Las relaciones personales y profesionales giran en torno a este concepto: la autoridad. Quién manda, cómo lo hace y cuánto. Alrededor de estas tres cuestiones se dibujan los grandes desastres o los pequeños aciertos en las organizaciones. Ocurre lo mismo en las casas. Dentro y fuera, de la empresa o del hogar, encontramos ejemplos que ponen en evidencia esta tesis. Si quien manda lo hace poco o de mala manera, probablemente encontraremos una empresa o una familia sin rumbo cierto o con destino equivocado. Si se cometen excesos en el uso de la autoridad, tal vez encontremos trabajadores cargados de miedo; también, hijos asustados sin motivación ni confianza.
En las familias, en especial con los menores, la ausencia de límites suele ser tan devastadora como el grito atronador. Dicen que en Europa faltan líderes con autoridad y garra. Asusta mirar atrás y encontrarnos con aquellos que levantaron el puñal como signo de fortaleza. Conviene hacer la reflexión: la autoridad, cuando es equilibrada y sana, no pone mala cara, ni se altera, ni grita, ni levanta la espada. La autoridad, cuando tiene su dosis adecuada, es silenciosa, genera seguidores animosos que siguen un camino cargado de sonrisas y de aliento.
Me pregunto si nacemos con una tendencia ya determinada a un tipo de autoridad u otra; si nuestras vivencias personales nos empujan a evitar malos ejemplos ( entonces nos vamos al camino contario) o es una cuestión genética, de carácter, lo que determina que ejerzamos un estilo de autoridad.
No voy a contar mi infancia; sobre todo porque no es sino el recuerdo que narro de ella. Sí me consta que he tenido la tendencia a buscar la aprobación ajena en personas y personajes, no siempre merecedoras de confianza. Tal vez, nacer con una determinada tendencia al mando en vez de al consenso, me hubiera evitado muchos disgustos; algunos producto del exceso de confianza y el poco gusto por la autoridad entendida como “porque yo lo digo”.
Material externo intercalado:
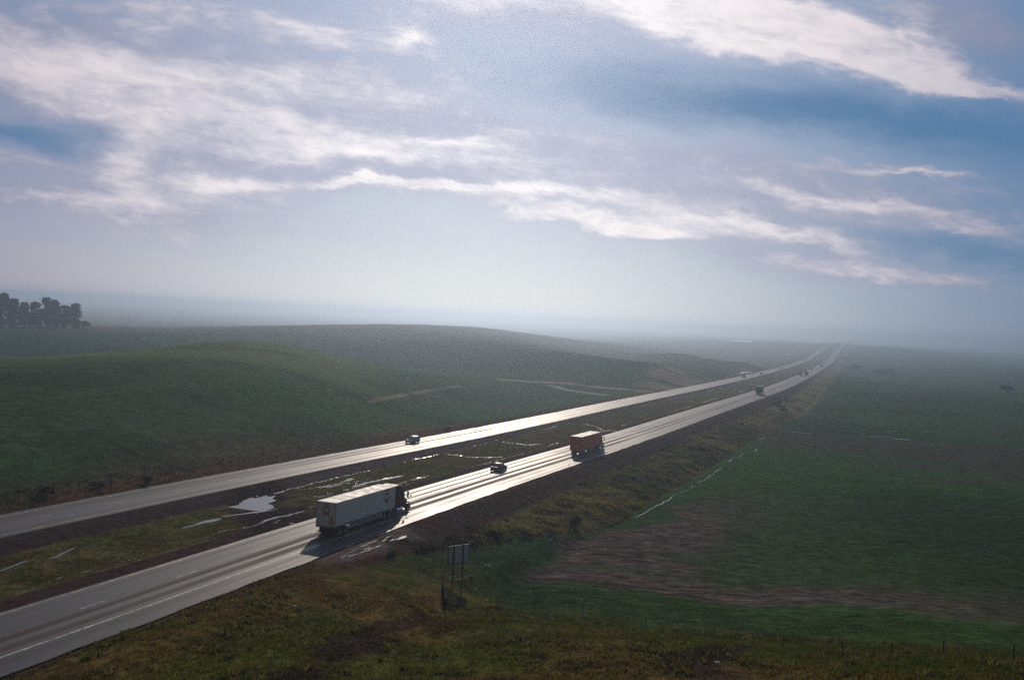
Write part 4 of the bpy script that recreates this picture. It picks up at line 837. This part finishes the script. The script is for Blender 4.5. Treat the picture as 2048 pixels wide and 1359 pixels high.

La historia está cargada de empoderados (casi todos hombres) cargados de razones y fusiles que no han dudado en disparar. La violencia, la fuerza, la guerra y la agresión, han sido armas de poder devastadoras. Asusta el símil pero no por ello deberíamos ser incapaces de asumir la autoridad, con suficiente destreza, para decir, de vez en cuando y sus acritud ni miramientos: “Esto se hace así y punto”.